A Native American man, identified as Wanico of the Umatilla tribe, is standing outside in front of a cloth backdrop. He is wearing a Euro-American shirt, a wide-brim hat, a vest, a scarf, boots, and woolly chaps. His hair is tied into two braids. He is holding a bow in his left hand and has a knife tucked into the waistband of his chaps. There are garden plants within the man's immediate vicinity. A lattice-work fence is on the left. A house and tree are visible in the background.
A Native-American woman lies on a bed, covered by a blanket. Her hair is in braids. The wall behind her is covered with baskets, bags, a model canoe, and artwork. On the floor around the bed are more baskets, antlers, a stone mortar with several pestles, and a pistol.
Victor William of the Cayuse tribe stands in front of a tipi, gazing slightly down and to his left. He wears a collarless cloth shirt and is wrapped in a geometrically-patterned blanket which hides all but his right shoulder and arm. His left arm pulls the blanket across his body so that it wraps around him thoroughly and no other details of costume or footgear can be seen. His long dark hair is unbound and is parted on the left side and pulled around to hang in front of his right shoulder. To his right stands a child, with bare legs and feet, and hair that is either short or pulled back. The child wears a knee-length dress. The child is holding a length of ribbon, lace, or some other gauzy material which trails on the ground; she smiles as she looks down at it in her hands. In the background of the photo a line of fenceposts behind the tipi leads off to the distance. Farther away across the flat land in the far distance is a line of mountains.
A Native American women, identified as Eat-no-meat and a member of the Cayuse Tribe, is standing outside in front of a blanket. She is wearing a Euro-American style dress, a necklace, a leather belt, earrings, and a blanket wrapped around her shoulders. Her hair has been tied into braids. She is carrying a bag in her left hand. The name is probably a translation of her Indian name; tribal members are attempting to verify her name.
Looking out from under a vegetation-covered arbor. In a large open space, two Native-American men sit on horseback, facing left. Standing behind them is a Native-American wearing a flat hat, with a bundle or perhaps cradleboard behind. In the background four tipis stand in a grove of trees. The image appears to be a photograph of a stereograph.
A Native-American man wearing Euro-American clothing sits on a horse, facing right. Behind him is a tipi with a pile of blankets to the right. Several branches are on the left, trees and shrubs are behind, and in the distance is a mountain range.

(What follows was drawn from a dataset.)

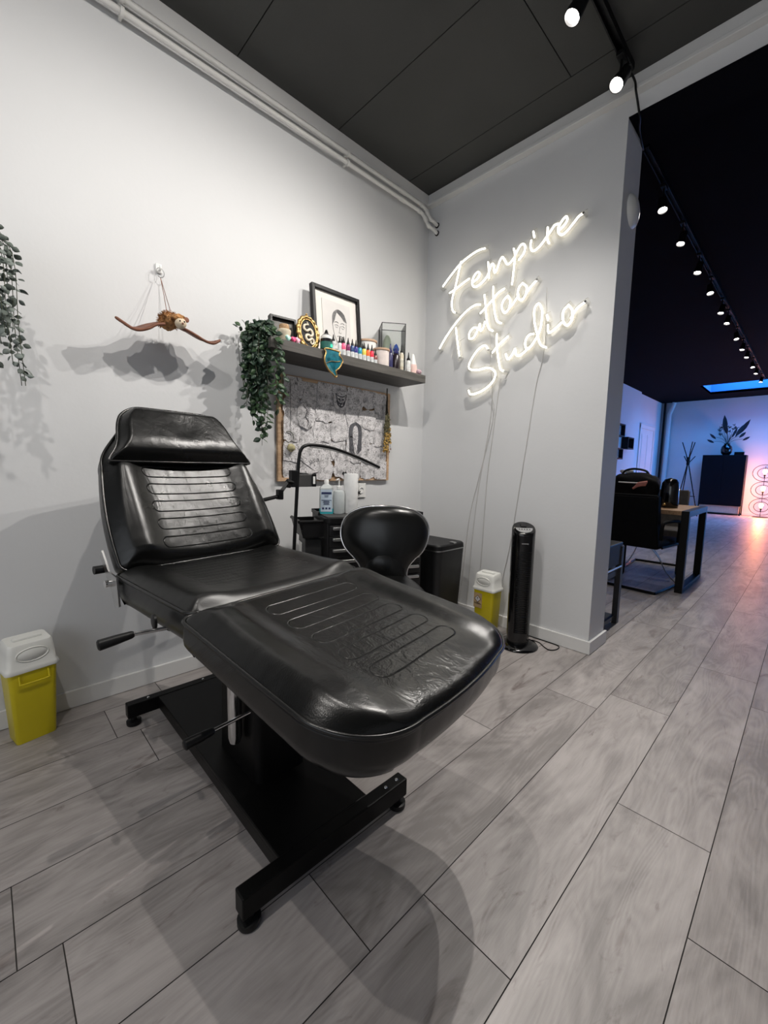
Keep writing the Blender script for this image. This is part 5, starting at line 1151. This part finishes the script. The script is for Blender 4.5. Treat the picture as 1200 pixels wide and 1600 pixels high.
# table
t=thing('work_table','wooden table with black square steel frame legs in the back room','table',(2.40,-.45,0))
bm=BM(); box(bm,-.44,.44,-.965,1.0,.715,.755,.003); obj('tabletop',bm,M['oak2'] if 'oak2' in M else wood_mat('brown_tabletop',(.22,.12,.06),(.36,.22,.12)),t)
for y in (-.99,1.02):
    bm=BM()
    for x in (-.44,.40): box(bm,x,x+.06,y-.035,y+.025,0,.755,.002)
    box(bm,-.38,.40,y-.035,y+.025,0,.04,.002); box(bm,-.38,.40,y-.035,y+.025,.70,.755,.002); obj('frame_leg',bm,M['base'],t)
fab=mat('black_upholstery',(.004,.004,.0045),.8,spec=.15,nscale=30,namt=.2,bump=.5,bscale=150); fab2=mat('taupe_upholstery',(.085,.075,.068),.8,nscale=30,namt=.15,bump=.5,bscale=150)
def cantilever(loc,rz,lab,fb,arms=True):
    t=thing('dining_chair',lab,'chair',loc,rz)   # faces +x ; back at -x
    bm=BM(); box(bm,-.24,.26,-.235,.235,.40,.48,.03,seg=3); obj('seat',bm,fb,t,smooth=40)
    bm=BM()
    prism(bm,[(-.24,.40),(-.30,.62),(-.34,.885),(-.325,.90),(-.27,.895),(-.245,.66),(-.19,.47)],lambda p,q:(p[0],-.235+.47*q,p[1])); bmesh.ops.bevel(bm,geom=bm.edges[:],offset=.012,segments=2,affect='EDGES'); obj('backrest',bm,fb,t,smooth=40)
    for s_ in (-1,1):
        bm=BM(); tube(bm,[(-.20,s_*.25,.42),(.24,s_*.25,.42),(.27,s_*.25,.40),(.27,s_*.25,.03),(.25,s_*.25,.012),(-.27,s_*.25,.012)],.0125,4); obj('frame_leg',bm,M['base'],t)
        if arms:
            bm=BM(); tube(bm,smoothpath([(-.26,s_*.255,.50),(-.27,s_*.262,.62),(-.20,s_*.262,.655),(.10,s_*.262,.645),(.16,s_*.262,.60),(.17,s_*.255,.44)],4),.016,8); obj('armrest',bm,fb,t,smooth=50)
    bm=BM(); tube(bm,[(-.27,-.25,.012),(-.27,.25,.012)],.0125,4); obj('floor_bar',bm,M['base'],t)
    bm=BM(); tube(bm,smoothpath([(-.10,-.12,.40),(-.0,-.16,.30),(.12,-.20,.14),(.25,-.24,.03)],5),.005,6); tube(bm,smoothpath([(-.05,-.12,.40),(.02,-.16,.30),(.05,-.18,.24)],5),.005,6); obj('brace_wire',bm,M['steel'],t)
cantilever((2.02,-1.10,0),-.12,'black armchair on a sled frame pushed up to the near side of the wooden table',fab)
cantilever((2.98,-1.02,0),PI+.05,'taupe chair at the far side of the wooden table, only its back showing',fab2,False)
cantilever((2.02,-.30,0),.05,'dark chair at the wooden table next to the armchair, mostly hidden by the partition',fab)
# black holdall on the table
t=thing('black_bag','bulging black holdall with a pale stripe standing on the wooden table','bag',(2.32,-.935,.757))
bm=BM(); bmesh.ops.create_uvsphere(bm,u_segments=36,v_segments=22,radius=1)
for v in bm.verts:
    c_=v.co; k=lambda a:math.copysign(abs(a)**.65,a); q=Vector((k(c_.x)*.14,k(c_.y)*.215,k(c_.z)*.165)); q*=1+.10*noise.noise(c_*2.3); v.co=q+Vector((0,0,.165))
bag=obj('bag_body',bm,fab,t,smooth=0)
bm=BM(); tube(bm,smoothpath([(-.03,-.12,.30),(-.03,-.09,.352),(-.03,.02,.372),(-.03,.10,.350),(-.03,.13,.30)],5),.011,8); obj('carry_handle',bm,M['plastic'],t,smooth=60)
bm=BM(); tube(bm,smoothpath([(-.150,.12,.235),(-.158,.0,.232),(-.152,-.10,.232)],5),.0065,6); obj('pale_zip',bm,M['whiteplastic'],t)
bm=BM(); 
for k in range(4): tube(bm,smoothpath([(-.160,-.02-.012*k,.175+.012*k),(-.172,-.07,.205+.008*k),(-.160,-.13-.004*k,.215+.010*k)],4),.011,8)
obj('pink_tag',bm,mat('dusky_pink_fabric',(.50,.20,.16),.7,nscale=20,namt=.15),t,smooth=60)
bm=BM(); lathe(bm,[(0,0),(.055,.0),(.065,.02),(.06,.035),(.0,.04)],n=24,c=(.03,.10,.325)); obj('white_lid',bm,M['whiteplastic'],t,smooth=50)
t=thing('round_case','round glossy black case beside the holdall on the table edge','case',(2.30,-1.243,.757))
bm=BM(); lathe(bm,[(0,0),(.075,0),(.08,.02),(.075,.20),(.07,.24),(.05,.275),(0,.29)],n=28); obj('case_body',bm,M['gloss'],t,smooth=50)
bm=BM(); bmesh.ops.create_uvsphere(bm,u_segments=12,v_segments=8,radius=.016,matrix=Matrix.Translation((-.078,.02,.03))); obj('brass_bead',bm,gold,t,smooth=60)
# drawer caddy behind the partition
t=thing('metal_caddy','dark metal cabinet with open lower shelf, just showing behind the partition','cabinet',(.50,-1.13,0))
bm=BM()
for x in (-.20,.20):
    for y in (-.17,.17): box(bm,x-.022,x+.022,y-.018,y+.018,0,.57)
box(bm,-.20,.20,-.17,.17,.03,.06); box(bm,-.20,.20,-.17,.17,.36,.40); obj('frame',bm,mat('dark_grey_steel',(.035,.035,.036),.4,nscale=20,namt=.15),t)
bm=BM(); box(bm,-.215,.215,-.18,.18,.44,.60,.008); obj('drawer_box',bm,mat('grey_steel_drawer',(.03,.03,.03),.45,spec=.2,nscale=20,namt=.1),t)
bm=BM(); box(bm,-.19,.19,-.19,-.178,.42,.432,.002); obj('silver_rail',bm,M['steel'],t)
bm=BM(); box(bm,-.185,.185,.16,.168,.06,.36); obj('back_panel',bm,M['base'],t)
# coat rack
t=thing('coat_rack','thin black tripod coat rack with branching hooks against the blue lit wall','coat rack',(10.5,.07,0))
bm=BM(); 
hooks=[]
cyl(bm,(0,0,1.30),(0,0,1.50),.036,n=12); obj('hub',bm,M['base'],t)
for k in range(3):
    a=2*PI*k/3+.5; bm=BM(); dx,dy=math.cos(a),math.sin(a)
    tube(bm,[(dx*.30,dy*.30,.0),(dx*.02,dy*.02,1.30),(-dx*.03,-dy*.03,1.45)],.012,6); lg=obj('leg',bm,M['base'],t)
    bm=BM(); cyl(bm,(-dx*.02,-dy*.02,1.46),(-dx*.16,-dy*.16,1.88),.011,n=6); cyl(bm,(-dx*.02,-dy*.02,1.30),(dx*.14,dy*.14,1.52),.010,n=6); obj('hook_branch',bm,M['base'],t)
bm=BM(); pts=[(.21*math.cos(2*PI*k/3+.5),.21*math.sin(2*PI*k/3+.5),.50) for k in range(3)]; tube(bm,pts,.009,6,closed=True); obj('brace_ring',bm,M['base'],t)
# black cabinet at the far wall
t=thing('storage_cabinet','tall matt black cabinet on thin legs against the far wall','cabinet',(11.83,-.50,0))
bm=BM(); box(bm,-.19,.19,-.455,.455,.25,1.59,.004); obj('body',bm,mat('matt_black_front',(.003,.003,.006),.5,spec=.2,nscale=5,namt=.1),t)
for s_ in (-1,1):
    bm=BM(); box(bm,-.197,-.191,s_*.226-.220,s_*.226+.220,.27,1.57,.002); obj('door',bm,mat('matt_black_door',(.003,.003,.006),.45,spec=.2,nscale=5,namt=.1),t)
bm=BM()
for x in (-.175,.175):
    for y in (-.44,.44): box(bm,x-.012,x+.012,y-.012,y+.012,0,.25)
box(bm,-.187,-.163,-.428,.428,.02,.04); box(bm,.163,.187,-.428,.428,.02,.04); obj('leg_frame',bm,M['base'],t)
bm=BM(); box(bm,-.16,.16,-.42,.42,.05,.245,.002); obj('lower_crate',bm,wood_mat('pale_crate',(.45,.36,.28),(.60,.50,.40)),t)
# vase with dried stems
t=thing('floor_vase','dark vase with tall dried leaves and feathers on the far black cabinet','vase',(11.83,-.515,1.592))
bm=BM(); lathe(bm,[(0,0),(.07,0),(.115,.06),(.125,.14),(.11,.22),(.07,.27),(.06,.29),(.075,.305),(.06,.305),(.05,.28),(0,.27)],n=32); obj('vase_body',bm,M['gloss'],t,smooth=60)
bl=BM(); bs=BM(); rnd2=random.Random(5)
for (y,z,w_,L2) in ((.10,.98,.055,.50),(.05,.80,.03,.25),(-.34,.86,.05,.45),(-.26,.76,.045,.4),(.36,.60,.03,.22),(.40,.44,.03,.20),(-.33,.62,.035,.2),(-.42,.50,.03,.18),(-.15,.70,.03,.3)):
    P_=smoothpath([(0,0,.28),(rnd2.uniform(-.03,.03),y*.35,.28+(z-.28)*.5),(rnd2.uniform(-.05,.05),y,z*.85)],4); tube(bs,P_,.004,5)
    d=(Vector((0,y,z))-P_[-3]).normalized(); leaf(bl,P_[-2]-d*L2*.45,d,Vector((-1,0,0)),L2,w_,0)
for k in range(16):
    y=rnd2.uniform(-.22,.2); z=rnd2.uniform(.55,.80); P_=smoothpath([(0,0,.28),(0,y*.4,.45),(rnd2.uniform(-.08,.05),y,z)],4); tube(bs,P_,.002,4)
    for _ in range(5): leaf(bl,P_[-1],Vector((rnd2.gauss(0,.5),rnd2.gauss(0,.6),rnd2.gauss(.3,.6))),Vector((-1,0,0)),.06,.008,0)
solid(obj('dried_leaves',bl,mat('dark_dried_leaf',(.018,.014,.018),.8,nscale=20,namt=.3),t),.003); obj('stem',bs,mat('dark_dried_stem',(.03,.02,.02),.8,nscale=20,namt=.3),t)
bm=BM(); box(bm,-.04,.04,-.10,.10,0,.08,.004); tag(obj('small_box',bm,M['base'],loc=(11.80,-.79,1.592)),'small dark box beside the vase on the far cabinet','box')
# three ring lamp
t=thing('ring_lamp','floor lamp of three stacked black double rings around glowing bulbs','floor lamp',(11.72,-1.34,0))
bm=BM(); lathe(bm,[(0,0),(.16,0),(.16,.012),(.02,.02),(0,.02)],n=36); obj('lamp_base',bm,M['black'],t,smooth=40)
bm=BM(); cyl(bm,(.02,0,.01),(.02,0,.10),.006,n=8); tube(bm,[(.035,0,.02),(.035,0,1.30)],.005,6); obj('rod',bm,M['black'],t)
bulbm=mat('warm_bulb',(1,.6,.3),.3,emit=(1,.46,.16),es=22,nscale=4,namt=.01)
for k in range(3):
    zc=.27+k*.43
    for rr_,nm in ((.225,'outer_ring'),(.135,'inner_ring')):
        bm=BM(); tube(bm,[(0,rr_*1.05*math.cos(2*PI*j/48),zc+.0+rr_*.94*math.sin(2*PI*j/48)) for j in range(48)],.0065,6,closed=True); obj(nm,bm,M['black'],t,smooth=60)
    bm=BM(); cyl(bm,(0,0,zc-.13),(0,0,zc-.05),.012,n=12); cyl(bm,(0,0,zc-.07),(0,0,zc-.03),.020,n=14); cyl(bm,(0,0,zc-.13),(.035,0,zc-.13),.005,n=8); obj('bulb_holder',bm,M['black'],t,smooth=40)
    bm=BM(); lathe(bm,[(0,-.035),(.020,-.03),(.040,.015),(.045,.045),(.035,.075),(.015,.09),(0,.092)],n=24,c=(0,0,zc)); obj('bulb',bm,bulbm,t,smooth=60)
    ld=bpy.data.lights.new('bulb_light','POINT'); ld.energy=LAMP_W; ld.color=(1,.30,.09); ld.shadow_soft_size=.045; lo=link(bpy.data.objects.new('bulb_light',ld)); lo.parent=t; lo.location=(-.08,0,zc+.03)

Fourteen Native American men on horeback are riding through an encampment. All are wearing some sort of headdress and tribal costume. Some are carrying staffs with feather adornment. The horses have beaded harnesses. They are riding through a meadow edged by a line of trees where people stand watching. There are five tipis spaced along the tree line on the meadow. On the opposite side of the photo is a photographer dressed in European-American clothing and a camera. Some of the people watching are wearing cowboy hats and are wrapped in blankets.
Anna Coyote, a Cayuse Indian woman, sits outside before a backdrop wearing a hat, a beaded dress, leggings, plain moccasins, necklaces, a choker, earrings, belt, and a bracelet and holding a whip and an axe adorned with fur and beadwork.
A Native American woman, possibly misidentified as Rosa Paul of the Cayuse or Walla tribe, stands in front of a tipi, facing the left side of the picture. She is wearing a basket hat and a long fringed dress decorated across the shoulders with geometric designs. At her left side is a woven bag decorated with a stylized tree and birds. On her back is a cradleboard wrapped in a piece of spotted cloth. Behind Rosa Paul is a gate or fence made of brush and poles. In the foreground is a broom. The tipi is tall and made of poles leaned together like a tipi. It is covered with woven mats. The doorway is covered by a piece of cloth. Much of what she is wearing are photographer's props.
A Native American boy, identified as Pope Leo White Bull of the Cayuse tribe and the Umatilla tribe, stands on a blanket in front of a backdrop. He wears Native American clothing or costume, including a headdress or hat, a bead and hairbone bandoleer, a cloth shirt, a breechcloth with a geometric motif, a shirt, leggings, and moccasins. On the blanket at the boy's feet are eagle feathers and an object that is possibly a fan.